- **Do this**
Select the lines that contain "from" and copy each of them.

- **Data block**
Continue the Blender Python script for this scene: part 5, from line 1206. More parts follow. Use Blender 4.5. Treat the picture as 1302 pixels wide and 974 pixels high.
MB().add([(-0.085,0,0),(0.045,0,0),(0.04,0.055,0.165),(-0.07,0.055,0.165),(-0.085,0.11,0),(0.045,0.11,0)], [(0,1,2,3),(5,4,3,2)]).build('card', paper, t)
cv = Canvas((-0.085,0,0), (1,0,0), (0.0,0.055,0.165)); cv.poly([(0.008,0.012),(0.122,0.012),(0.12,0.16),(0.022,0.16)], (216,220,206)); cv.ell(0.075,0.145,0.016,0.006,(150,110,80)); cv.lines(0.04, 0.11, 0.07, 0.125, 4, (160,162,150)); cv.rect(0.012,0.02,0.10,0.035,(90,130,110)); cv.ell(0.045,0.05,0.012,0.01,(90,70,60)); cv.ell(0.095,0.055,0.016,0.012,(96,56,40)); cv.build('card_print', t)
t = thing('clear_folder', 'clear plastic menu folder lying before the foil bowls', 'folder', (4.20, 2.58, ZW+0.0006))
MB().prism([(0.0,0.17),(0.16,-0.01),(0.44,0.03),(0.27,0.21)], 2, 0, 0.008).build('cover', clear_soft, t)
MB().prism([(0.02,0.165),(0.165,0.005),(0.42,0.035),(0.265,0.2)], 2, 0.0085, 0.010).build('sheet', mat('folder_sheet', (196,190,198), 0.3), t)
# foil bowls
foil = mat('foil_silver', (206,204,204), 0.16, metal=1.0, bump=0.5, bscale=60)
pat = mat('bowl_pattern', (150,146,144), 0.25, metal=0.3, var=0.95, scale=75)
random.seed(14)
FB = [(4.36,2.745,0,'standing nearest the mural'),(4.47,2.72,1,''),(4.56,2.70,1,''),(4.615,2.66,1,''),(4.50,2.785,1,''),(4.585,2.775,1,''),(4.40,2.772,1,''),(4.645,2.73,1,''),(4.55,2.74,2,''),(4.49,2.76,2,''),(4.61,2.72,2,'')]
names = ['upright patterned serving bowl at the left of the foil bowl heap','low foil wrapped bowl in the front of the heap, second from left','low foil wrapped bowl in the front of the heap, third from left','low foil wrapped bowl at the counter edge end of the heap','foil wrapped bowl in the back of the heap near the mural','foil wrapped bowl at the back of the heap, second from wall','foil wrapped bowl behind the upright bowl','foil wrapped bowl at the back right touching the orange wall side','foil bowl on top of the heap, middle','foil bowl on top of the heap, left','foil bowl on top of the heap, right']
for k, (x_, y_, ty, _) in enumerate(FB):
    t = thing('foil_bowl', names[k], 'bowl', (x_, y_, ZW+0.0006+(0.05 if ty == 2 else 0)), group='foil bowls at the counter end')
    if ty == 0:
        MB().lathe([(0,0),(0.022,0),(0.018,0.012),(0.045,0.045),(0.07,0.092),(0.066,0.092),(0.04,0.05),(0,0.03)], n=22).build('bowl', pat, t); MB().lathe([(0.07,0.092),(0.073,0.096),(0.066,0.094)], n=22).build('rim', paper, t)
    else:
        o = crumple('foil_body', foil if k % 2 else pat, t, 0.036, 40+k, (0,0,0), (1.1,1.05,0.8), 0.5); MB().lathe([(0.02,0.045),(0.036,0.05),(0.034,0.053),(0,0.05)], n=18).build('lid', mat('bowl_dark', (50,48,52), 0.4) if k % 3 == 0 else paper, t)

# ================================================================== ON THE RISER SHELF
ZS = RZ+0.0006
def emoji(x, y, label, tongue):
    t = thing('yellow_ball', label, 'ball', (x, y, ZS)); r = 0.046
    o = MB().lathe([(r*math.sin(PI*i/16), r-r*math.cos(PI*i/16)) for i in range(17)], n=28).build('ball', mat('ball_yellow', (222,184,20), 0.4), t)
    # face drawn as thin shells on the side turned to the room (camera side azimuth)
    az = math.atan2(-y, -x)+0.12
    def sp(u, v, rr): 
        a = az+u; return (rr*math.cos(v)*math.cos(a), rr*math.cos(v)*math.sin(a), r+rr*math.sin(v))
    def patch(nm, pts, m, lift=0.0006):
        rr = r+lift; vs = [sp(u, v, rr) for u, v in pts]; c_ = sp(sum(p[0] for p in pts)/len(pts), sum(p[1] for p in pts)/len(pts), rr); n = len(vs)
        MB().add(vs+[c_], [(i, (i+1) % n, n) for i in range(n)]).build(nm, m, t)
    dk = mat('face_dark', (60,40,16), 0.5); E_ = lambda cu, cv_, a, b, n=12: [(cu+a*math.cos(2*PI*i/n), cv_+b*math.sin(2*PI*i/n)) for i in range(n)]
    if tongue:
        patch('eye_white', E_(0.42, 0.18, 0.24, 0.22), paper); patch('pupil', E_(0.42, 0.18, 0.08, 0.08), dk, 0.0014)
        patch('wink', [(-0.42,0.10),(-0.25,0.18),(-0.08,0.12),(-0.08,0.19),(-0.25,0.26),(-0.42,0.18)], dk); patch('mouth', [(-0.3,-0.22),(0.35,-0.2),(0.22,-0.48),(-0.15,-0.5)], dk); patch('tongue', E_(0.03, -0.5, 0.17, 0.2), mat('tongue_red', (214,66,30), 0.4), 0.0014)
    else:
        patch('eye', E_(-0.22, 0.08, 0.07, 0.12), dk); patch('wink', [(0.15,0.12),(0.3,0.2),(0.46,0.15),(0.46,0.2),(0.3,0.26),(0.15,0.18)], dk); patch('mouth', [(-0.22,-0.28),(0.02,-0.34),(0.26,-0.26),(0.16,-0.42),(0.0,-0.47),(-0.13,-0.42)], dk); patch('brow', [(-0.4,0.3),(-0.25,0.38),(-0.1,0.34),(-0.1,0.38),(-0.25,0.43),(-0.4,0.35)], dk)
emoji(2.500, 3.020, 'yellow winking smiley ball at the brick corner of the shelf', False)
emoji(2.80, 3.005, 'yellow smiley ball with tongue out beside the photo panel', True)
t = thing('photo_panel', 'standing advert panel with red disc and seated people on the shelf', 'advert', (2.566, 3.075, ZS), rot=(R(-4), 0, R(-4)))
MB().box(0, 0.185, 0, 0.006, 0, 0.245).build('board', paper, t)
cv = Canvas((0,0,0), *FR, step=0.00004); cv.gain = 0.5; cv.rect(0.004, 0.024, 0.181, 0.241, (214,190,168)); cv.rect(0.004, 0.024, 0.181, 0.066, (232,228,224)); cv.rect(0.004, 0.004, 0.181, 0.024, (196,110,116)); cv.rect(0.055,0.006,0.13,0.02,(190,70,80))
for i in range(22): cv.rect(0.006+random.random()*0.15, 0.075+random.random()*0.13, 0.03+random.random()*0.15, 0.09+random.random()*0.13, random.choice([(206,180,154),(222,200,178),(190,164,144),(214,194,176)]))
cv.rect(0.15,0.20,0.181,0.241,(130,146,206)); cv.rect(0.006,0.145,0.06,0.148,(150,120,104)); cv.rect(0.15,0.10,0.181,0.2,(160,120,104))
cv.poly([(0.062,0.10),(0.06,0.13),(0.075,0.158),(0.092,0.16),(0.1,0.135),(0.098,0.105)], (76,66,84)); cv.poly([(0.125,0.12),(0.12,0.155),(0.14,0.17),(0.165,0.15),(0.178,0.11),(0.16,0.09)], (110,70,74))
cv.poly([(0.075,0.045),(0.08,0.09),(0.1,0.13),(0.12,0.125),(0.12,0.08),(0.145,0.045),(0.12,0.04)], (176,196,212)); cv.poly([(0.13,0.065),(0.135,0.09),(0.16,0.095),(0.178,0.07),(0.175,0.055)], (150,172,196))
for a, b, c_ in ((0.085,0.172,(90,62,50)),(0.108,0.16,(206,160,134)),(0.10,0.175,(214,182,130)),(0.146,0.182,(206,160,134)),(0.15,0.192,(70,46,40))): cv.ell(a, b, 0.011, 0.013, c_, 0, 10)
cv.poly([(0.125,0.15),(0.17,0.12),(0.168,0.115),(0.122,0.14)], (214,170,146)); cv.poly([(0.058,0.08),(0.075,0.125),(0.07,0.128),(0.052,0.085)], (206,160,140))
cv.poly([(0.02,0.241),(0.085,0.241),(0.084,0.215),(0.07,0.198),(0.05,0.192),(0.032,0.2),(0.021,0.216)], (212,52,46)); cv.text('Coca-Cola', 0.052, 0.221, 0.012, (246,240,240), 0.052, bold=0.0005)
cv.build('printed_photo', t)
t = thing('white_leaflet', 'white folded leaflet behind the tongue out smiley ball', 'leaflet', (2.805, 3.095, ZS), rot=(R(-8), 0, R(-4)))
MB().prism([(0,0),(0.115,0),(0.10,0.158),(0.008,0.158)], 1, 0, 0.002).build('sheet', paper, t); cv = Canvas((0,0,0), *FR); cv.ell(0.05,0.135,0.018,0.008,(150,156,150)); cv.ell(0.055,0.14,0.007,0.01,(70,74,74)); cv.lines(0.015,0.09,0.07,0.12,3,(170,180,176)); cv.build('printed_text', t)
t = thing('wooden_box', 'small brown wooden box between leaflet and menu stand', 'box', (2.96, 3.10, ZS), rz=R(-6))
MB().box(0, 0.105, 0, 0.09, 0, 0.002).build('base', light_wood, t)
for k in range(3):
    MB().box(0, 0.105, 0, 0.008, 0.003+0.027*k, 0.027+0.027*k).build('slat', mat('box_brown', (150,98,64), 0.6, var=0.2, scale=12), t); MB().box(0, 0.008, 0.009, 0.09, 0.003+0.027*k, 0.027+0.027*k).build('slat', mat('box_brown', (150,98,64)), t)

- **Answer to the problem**
Continue the Blender Python script for this scene: part 5, from line 1206. More parts follow. Use Blender 4.5. Treat the picture as 1302 pixels wide and 974 pixels high.
names = ['upright patterned serving bowl at the left of the foil bowl heap','low foil wrapped bowl in the front of the heap, second from left','low foil wrapped bowl in the front of the heap, third from left','low foil wrapped bowl at the counter edge end of the heap','foil wrapped bowl in the back of the heap near the mural','foil wrapped bowl at the back of the heap, second from wall','foil wrapped bowl behind the upright bowl','foil wrapped bowl at the back right touching the orange wall side','foil bowl on top of the heap, middle','foil bowl on top of the heap, left','foil bowl on top of the heap, right']